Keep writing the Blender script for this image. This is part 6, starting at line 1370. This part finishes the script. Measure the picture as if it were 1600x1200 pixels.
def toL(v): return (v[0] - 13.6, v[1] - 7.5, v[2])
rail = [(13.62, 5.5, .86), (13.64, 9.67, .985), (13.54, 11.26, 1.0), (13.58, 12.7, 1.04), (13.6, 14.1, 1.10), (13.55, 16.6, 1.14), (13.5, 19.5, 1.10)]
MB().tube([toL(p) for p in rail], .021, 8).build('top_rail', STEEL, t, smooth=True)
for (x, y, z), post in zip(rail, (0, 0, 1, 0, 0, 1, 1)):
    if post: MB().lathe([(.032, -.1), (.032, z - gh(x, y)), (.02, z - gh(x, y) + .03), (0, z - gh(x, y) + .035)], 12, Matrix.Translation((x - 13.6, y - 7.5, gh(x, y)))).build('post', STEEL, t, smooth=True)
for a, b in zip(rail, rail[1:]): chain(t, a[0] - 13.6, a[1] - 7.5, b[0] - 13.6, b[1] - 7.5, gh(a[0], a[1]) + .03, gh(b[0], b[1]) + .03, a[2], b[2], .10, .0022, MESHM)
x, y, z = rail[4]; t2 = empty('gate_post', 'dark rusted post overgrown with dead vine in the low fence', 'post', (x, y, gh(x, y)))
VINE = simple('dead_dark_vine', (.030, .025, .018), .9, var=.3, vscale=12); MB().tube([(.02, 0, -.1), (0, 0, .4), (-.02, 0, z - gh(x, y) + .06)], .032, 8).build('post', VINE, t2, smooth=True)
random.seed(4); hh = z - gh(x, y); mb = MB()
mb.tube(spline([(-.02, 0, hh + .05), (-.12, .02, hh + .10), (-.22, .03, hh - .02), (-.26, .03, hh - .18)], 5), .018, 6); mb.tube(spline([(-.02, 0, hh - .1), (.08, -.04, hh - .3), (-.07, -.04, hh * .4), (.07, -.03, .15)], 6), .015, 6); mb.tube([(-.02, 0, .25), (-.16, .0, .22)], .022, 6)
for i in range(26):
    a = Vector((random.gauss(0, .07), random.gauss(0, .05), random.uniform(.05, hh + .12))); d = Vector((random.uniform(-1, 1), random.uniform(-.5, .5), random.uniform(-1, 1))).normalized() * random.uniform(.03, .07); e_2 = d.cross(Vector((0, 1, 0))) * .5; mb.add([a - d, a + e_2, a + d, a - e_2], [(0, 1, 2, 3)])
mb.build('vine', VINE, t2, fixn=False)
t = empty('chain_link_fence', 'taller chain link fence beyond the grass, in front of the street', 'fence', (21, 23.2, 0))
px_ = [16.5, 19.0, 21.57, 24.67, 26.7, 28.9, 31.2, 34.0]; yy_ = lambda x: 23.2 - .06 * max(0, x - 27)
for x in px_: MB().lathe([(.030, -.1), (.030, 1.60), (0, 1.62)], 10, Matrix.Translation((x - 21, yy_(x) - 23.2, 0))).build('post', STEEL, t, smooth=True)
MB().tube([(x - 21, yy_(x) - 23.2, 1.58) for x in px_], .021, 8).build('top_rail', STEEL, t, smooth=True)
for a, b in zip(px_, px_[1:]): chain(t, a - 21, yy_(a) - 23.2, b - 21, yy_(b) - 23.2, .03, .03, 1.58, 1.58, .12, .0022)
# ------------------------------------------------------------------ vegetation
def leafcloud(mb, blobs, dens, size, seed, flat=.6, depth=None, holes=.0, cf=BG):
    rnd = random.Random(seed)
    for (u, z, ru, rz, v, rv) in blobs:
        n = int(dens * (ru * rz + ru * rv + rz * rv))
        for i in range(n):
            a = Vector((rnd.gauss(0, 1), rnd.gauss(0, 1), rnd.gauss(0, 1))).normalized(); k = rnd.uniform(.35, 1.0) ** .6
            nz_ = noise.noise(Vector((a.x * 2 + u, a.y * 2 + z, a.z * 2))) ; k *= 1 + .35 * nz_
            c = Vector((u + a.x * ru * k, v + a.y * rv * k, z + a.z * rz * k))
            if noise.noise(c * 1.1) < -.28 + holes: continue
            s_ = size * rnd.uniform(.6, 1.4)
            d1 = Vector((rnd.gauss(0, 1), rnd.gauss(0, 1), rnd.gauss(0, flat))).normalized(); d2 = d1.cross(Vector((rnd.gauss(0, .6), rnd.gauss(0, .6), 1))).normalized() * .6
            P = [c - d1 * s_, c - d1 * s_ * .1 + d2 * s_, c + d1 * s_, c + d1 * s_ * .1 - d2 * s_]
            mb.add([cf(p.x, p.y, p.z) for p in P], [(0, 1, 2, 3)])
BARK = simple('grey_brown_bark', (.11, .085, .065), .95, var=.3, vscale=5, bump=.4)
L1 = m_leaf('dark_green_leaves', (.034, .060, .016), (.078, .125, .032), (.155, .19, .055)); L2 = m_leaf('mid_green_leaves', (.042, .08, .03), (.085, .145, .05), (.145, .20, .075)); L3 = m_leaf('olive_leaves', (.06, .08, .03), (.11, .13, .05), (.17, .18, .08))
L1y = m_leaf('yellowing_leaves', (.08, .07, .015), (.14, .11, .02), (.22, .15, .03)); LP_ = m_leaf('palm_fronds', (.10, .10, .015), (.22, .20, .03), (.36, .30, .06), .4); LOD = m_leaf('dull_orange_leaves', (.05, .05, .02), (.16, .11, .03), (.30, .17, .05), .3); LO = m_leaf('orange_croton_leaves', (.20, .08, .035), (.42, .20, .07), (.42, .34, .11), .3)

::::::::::

== Problem statement ==
Extract the full listing and reproduce each line exactly.

== Reply ==
Keep writing the Blender script for this image. This is part 6, starting at line 1370. This part finishes the script. Measure the picture as if it were 1600x1200 pixels.
def toL(v): return (v[0] - 13.6, v[1] - 7.5, v[2])
rail = [(13.62, 5.5, .86), (13.64, 9.67, .985), (13.54, 11.26, 1.0), (13.58, 12.7, 1.04), (13.6, 14.1, 1.10), (13.55, 16.6, 1.14), (13.5, 19.5, 1.10)]
MB().tube([toL(p) for p in rail], .021, 8).build('top_rail', STEEL, t, smooth=True)
for (x, y, z), post in zip(rail, (0, 0, 1, 0, 0, 1, 1)):
    if post: MB().lathe([(.032, -.1), (.032, z - gh(x, y)), (.02, z - gh(x, y) + .03), (0, z - gh(x, y) + .035)], 12, Matrix.Translation((x - 13.6, y - 7.5, gh(x, y)))).build('post', STEEL, t, smooth=True)
for a, b in zip(rail, rail[1:]): chain(t, a[0] - 13.6, a[1] - 7.5, b[0] - 13.6, b[1] - 7.5, gh(a[0], a[1]) + .03, gh(b[0], b[1]) + .03, a[2], b[2], .10, .0022, MESHM)
x, y, z = rail[4]; t2 = empty('gate_post', 'dark rusted post overgrown with dead vine in the low fence', 'post', (x, y, gh(x, y)))
VINE = simple('dead_dark_vine', (.030, .025, .018), .9, var=.3, vscale=12); MB().tube([(.02, 0, -.1), (0, 0, .4), (-.02, 0, z - gh(x, y) + .06)], .032, 8).build('post', VINE, t2, smooth=True)
random.seed(4); hh = z - gh(x, y); mb = MB()
mb.tube(spline([(-.02, 0, hh + .05), (-.12, .02, hh + .10), (-.22, .03, hh - .02), (-.26, .03, hh - .18)], 5), .018, 6); mb.tube(spline([(-.02, 0, hh - .1), (.08, -.04, hh - .3), (-.07, -.04, hh * .4), (.07, -.03, .15)], 6), .015, 6); mb.tube([(-.02, 0, .25), (-.16, .0, .22)], .022, 6)
for i in range(26):
    a = Vector((random.gauss(0, .07), random.gauss(0, .05), random.uniform(.05, hh + .12))); d = Vector((random.uniform(-1, 1), random.uniform(-.5, .5), random.uniform(-1, 1))).normalized() * random.uniform(.03, .07); e_2 = d.cross(Vector((0, 1, 0))) * .5; mb.add([a - d, a + e_2, a + d, a - e_2], [(0, 1, 2, 3)])
mb.build('vine', VINE, t2, fixn=False)
t = empty('chain_link_fence', 'taller chain link fence beyond the grass, in front of the street', 'fence', (21, 23.2, 0))
px_ = [16.5, 19.0, 21.57, 24.67, 26.7, 28.9, 31.2, 34.0]; yy_ = lambda x: 23.2 - .06 * max(0, x - 27)
for x in px_: MB().lathe([(.030, -.1), (.030, 1.60), (0, 1.62)], 10, Matrix.Translation((x - 21, yy_(x) - 23.2, 0))).build('post', STEEL, t, smooth=True)
MB().tube([(x - 21, yy_(x) - 23.2, 1.58) for x in px_], .021, 8).build('top_rail', STEEL, t, smooth=True)
for a, b in zip(px_, px_[1:]): chain(t, a - 21, yy_(a) - 23.2, b - 21, yy_(b) - 23.2, .03, .03, 1.58, 1.58, .12, .0022)
# ------------------------------------------------------------------ vegetation
def leafcloud(mb, blobs, dens, size, seed, flat=.6, depth=None, holes=.0, cf=BG):
    rnd = random.Random(seed)
    for (u, z, ru, rz, v, rv) in blobs:
        n = int(dens * (ru * rz + ru * rv + rz * rv))
        for i in range(n):
            a = Vector((rnd.gauss(0, 1), rnd.gauss(0, 1), rnd.gauss(0, 1))).normalized(); k = rnd.uniform(.35, 1.0) ** .6
            nz_ = noise.noise(Vector((a.x * 2 + u, a.y * 2 + z, a.z * 2))) ; k *= 1 + .35 * nz_
            c = Vector((u + a.x * ru * k, v + a.y * rv * k, z + a.z * rz * k))
            if noise.noise(c * 1.1) < -.28 + holes: continue
            s_ = size * rnd.uniform(.6, 1.4)
            d1 = Vector((rnd.gauss(0, 1), rnd.gauss(0, 1), rnd.gauss(0, flat))).normalized(); d2 = d1.cross(Vector((rnd.gauss(0, .6), rnd.gauss(0, .6), 1))).normalized() * .6
            P = [c - d1 * s_, c - d1 * s_ * .1 + d2 * s_, c + d1 * s_, c + d1 * s_ * .1 - d2 * s_]
            mb.add([cf(p.x, p.y, p.z) for p in P], [(0, 1, 2, 3)])
BARK = simple('grey_brown_bark', (.11, .085, .065), .95, var=.3, vscale=5, bump=.4)
L1 = m_leaf('dark_green_leaves', (.034, .060, .016), (.078, .125, .032), (.155, .19, .055)); L2 = m_leaf('mid_green_leaves', (.042, .08, .03), (.085, .145, .05), (.145, .20, .075)); L3 = m_leaf('olive_leaves', (.06, .08, .03), (.11, .13, .05), (.17, .18, .08))
L1y = m_leaf('yellowing_leaves', (.08, .07, .015), (.14, .11, .02), (.22, .15, .03)); LP_ = m_leaf('palm_fronds', (.10, .10, .015), (.22, .20, .03), (.36, .30, .06), .4); LOD = m_leaf('dull_orange_leaves', (.05, .05, .02), (.16, .11, .03), (.30, .17, .05), .3); LO = m_leaf('orange_croton_leaves', (.20, .08, .035), (.42, .20, .07), (.42, .34, .11), .3)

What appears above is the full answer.